:: Request ::
Extract, unchanged, every line from the top of the material below through the line with "C = scene.collection", and no more.
★ ★ ★ ★ ★ ★ ★
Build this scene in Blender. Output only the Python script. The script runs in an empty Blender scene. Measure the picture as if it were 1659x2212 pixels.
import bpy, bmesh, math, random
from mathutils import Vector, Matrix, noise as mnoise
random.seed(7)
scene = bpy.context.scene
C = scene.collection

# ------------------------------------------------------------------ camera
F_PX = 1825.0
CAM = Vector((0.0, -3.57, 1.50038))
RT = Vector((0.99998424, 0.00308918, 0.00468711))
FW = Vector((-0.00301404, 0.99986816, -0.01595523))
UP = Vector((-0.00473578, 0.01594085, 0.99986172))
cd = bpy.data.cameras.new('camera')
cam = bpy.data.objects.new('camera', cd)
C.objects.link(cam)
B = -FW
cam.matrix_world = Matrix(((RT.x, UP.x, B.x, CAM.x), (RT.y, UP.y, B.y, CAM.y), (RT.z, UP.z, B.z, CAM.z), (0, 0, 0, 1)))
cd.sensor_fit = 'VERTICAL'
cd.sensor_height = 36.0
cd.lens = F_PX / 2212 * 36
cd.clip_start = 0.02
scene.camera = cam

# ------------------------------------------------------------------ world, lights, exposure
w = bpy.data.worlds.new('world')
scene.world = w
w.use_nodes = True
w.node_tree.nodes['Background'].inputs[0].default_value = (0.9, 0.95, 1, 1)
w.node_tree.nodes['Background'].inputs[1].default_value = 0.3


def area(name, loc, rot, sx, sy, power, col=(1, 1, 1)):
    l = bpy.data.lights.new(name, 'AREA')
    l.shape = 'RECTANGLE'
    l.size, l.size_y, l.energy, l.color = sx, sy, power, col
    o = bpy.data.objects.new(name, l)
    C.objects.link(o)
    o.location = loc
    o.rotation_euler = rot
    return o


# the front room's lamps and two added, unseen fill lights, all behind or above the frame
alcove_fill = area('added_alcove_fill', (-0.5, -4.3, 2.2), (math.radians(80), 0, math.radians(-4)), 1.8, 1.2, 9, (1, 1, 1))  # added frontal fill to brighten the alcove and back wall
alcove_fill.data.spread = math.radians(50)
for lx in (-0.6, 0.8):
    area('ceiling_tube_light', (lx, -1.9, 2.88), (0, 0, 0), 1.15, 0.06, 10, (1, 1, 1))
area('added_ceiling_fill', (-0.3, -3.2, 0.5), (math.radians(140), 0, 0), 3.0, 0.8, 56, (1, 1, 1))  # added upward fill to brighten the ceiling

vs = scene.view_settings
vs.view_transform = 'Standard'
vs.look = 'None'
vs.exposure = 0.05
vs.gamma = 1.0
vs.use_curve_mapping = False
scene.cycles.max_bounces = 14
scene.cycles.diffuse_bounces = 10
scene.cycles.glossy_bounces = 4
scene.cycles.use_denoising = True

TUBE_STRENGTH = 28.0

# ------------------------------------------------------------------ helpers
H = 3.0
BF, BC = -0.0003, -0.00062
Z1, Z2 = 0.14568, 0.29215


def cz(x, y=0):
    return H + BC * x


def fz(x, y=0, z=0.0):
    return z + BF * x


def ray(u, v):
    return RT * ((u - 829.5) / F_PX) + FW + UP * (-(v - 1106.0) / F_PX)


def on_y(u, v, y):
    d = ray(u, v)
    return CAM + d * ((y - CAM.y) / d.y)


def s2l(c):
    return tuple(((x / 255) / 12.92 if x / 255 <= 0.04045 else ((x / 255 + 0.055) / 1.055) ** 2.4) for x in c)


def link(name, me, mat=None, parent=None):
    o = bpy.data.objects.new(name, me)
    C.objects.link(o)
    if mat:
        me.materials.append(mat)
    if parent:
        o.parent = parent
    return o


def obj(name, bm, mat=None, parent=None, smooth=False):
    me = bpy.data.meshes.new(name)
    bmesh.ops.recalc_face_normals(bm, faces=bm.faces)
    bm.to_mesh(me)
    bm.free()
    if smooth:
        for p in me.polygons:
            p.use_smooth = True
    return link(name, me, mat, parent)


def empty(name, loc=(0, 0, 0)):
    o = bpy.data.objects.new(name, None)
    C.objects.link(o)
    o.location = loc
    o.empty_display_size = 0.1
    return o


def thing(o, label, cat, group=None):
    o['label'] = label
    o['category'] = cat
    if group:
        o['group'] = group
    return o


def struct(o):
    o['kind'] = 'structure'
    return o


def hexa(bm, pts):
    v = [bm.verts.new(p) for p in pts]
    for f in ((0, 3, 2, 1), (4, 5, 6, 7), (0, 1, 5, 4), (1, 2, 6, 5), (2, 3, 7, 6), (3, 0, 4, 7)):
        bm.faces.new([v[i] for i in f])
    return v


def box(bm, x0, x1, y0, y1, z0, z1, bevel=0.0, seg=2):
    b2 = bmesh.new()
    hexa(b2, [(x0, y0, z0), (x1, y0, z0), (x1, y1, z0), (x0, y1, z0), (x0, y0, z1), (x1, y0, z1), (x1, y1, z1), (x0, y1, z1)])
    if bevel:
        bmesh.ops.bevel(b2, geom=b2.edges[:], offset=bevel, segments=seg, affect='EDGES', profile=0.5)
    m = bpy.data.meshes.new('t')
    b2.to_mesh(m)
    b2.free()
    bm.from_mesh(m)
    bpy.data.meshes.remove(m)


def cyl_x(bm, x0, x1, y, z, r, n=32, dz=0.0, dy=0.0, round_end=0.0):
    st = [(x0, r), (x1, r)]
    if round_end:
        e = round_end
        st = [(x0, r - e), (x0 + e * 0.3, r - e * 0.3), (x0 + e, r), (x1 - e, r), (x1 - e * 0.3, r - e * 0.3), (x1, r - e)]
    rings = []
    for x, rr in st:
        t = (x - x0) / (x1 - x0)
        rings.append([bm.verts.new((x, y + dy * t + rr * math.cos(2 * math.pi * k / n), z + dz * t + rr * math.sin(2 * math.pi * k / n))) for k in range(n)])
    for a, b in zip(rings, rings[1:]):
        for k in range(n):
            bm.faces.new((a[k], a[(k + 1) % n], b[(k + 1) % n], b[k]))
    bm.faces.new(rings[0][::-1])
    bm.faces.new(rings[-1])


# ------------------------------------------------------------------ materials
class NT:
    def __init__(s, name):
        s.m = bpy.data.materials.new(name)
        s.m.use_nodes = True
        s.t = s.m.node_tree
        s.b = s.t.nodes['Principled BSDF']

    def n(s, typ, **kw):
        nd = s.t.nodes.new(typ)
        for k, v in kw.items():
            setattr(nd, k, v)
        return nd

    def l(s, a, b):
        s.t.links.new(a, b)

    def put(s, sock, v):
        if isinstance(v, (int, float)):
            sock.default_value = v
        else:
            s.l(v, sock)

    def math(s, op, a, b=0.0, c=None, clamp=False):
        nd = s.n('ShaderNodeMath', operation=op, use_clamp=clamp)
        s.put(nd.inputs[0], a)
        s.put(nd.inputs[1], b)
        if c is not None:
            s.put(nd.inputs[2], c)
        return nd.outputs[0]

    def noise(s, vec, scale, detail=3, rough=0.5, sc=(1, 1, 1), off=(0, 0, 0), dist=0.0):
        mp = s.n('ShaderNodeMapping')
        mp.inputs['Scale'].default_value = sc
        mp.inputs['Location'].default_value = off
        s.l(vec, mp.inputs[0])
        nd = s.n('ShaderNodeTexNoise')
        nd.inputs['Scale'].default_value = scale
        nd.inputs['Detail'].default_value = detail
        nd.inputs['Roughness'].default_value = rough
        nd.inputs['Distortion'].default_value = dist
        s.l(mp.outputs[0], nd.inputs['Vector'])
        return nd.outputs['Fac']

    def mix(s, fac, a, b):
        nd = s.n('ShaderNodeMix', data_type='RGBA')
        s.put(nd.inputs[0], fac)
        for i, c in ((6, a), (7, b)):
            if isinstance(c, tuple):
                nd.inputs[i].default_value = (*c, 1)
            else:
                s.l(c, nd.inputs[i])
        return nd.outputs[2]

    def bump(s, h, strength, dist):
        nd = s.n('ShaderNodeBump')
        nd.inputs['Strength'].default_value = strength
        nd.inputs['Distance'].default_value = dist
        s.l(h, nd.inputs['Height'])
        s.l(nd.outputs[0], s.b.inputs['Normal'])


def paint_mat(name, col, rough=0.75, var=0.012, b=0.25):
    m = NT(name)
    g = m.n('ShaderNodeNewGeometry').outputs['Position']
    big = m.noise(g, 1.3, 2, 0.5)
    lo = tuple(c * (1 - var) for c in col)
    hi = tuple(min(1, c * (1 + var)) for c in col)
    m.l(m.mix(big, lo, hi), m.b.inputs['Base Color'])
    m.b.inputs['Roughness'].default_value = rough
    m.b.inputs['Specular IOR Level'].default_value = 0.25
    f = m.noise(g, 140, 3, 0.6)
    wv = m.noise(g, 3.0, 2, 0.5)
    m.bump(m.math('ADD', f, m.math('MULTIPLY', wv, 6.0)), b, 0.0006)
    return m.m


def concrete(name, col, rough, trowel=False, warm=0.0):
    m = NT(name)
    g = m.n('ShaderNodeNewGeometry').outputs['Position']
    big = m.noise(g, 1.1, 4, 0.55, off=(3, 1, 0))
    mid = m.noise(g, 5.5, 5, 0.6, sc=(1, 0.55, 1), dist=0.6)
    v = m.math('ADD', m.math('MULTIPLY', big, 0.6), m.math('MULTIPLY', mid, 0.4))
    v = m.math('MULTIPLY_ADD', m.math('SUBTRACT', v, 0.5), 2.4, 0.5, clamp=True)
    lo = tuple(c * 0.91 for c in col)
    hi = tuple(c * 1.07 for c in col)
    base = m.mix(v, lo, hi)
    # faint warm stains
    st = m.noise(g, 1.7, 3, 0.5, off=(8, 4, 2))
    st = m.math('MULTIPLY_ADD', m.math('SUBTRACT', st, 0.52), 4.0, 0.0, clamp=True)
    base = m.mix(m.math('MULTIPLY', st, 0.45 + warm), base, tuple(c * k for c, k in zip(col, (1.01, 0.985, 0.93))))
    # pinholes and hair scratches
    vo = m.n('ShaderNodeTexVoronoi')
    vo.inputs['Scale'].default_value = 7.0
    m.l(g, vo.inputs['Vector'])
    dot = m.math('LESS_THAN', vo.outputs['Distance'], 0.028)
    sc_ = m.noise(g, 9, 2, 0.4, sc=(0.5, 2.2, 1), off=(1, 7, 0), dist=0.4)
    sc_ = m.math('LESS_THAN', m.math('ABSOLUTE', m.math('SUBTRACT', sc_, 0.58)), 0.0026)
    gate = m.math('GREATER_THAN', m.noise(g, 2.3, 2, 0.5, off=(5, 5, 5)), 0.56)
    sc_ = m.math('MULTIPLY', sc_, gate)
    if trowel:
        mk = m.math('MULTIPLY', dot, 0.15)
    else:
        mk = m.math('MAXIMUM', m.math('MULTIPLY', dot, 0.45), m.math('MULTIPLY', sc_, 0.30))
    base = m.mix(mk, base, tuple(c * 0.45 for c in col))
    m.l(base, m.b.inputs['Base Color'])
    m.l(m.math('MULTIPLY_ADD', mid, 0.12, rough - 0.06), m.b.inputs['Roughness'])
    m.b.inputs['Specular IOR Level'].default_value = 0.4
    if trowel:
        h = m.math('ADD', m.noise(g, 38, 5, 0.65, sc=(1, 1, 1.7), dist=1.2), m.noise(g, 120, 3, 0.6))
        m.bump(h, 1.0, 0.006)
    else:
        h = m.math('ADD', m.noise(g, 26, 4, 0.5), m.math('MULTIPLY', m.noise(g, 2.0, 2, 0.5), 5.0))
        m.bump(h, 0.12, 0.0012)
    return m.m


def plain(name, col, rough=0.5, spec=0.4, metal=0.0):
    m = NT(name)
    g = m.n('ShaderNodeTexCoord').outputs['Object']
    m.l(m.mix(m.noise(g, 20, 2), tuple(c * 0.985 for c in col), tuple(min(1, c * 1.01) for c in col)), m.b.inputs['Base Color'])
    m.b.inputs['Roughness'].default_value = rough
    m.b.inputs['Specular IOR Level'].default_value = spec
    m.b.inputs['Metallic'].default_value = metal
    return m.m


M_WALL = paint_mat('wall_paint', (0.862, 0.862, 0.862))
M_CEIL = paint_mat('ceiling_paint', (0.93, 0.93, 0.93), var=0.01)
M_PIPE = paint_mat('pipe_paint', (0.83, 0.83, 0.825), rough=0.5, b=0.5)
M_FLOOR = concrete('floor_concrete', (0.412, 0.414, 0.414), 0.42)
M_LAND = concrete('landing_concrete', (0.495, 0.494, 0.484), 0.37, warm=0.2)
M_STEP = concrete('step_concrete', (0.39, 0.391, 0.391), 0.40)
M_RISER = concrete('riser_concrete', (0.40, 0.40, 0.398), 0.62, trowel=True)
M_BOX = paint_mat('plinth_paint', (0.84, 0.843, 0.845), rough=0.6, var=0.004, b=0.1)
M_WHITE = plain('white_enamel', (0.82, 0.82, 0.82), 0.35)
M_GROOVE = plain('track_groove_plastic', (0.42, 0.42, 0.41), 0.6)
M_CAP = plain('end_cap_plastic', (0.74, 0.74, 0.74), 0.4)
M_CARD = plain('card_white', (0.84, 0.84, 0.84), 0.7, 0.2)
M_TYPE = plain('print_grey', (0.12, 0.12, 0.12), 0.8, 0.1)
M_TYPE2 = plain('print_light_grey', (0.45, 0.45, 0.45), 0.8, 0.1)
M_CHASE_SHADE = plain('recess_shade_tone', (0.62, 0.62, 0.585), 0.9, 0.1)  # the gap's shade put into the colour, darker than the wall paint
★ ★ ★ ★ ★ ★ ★
:: Answer in full ::
Build this scene in Blender. Output only the Python script. The script runs in an empty Blender scene. Measure the picture as if it were 1659x2212 pixels.
import bpy, bmesh, math, random
from mathutils import Vector, Matrix, noise as mnoise
random.seed(7)
scene = bpy.context.scene
C = scene.collection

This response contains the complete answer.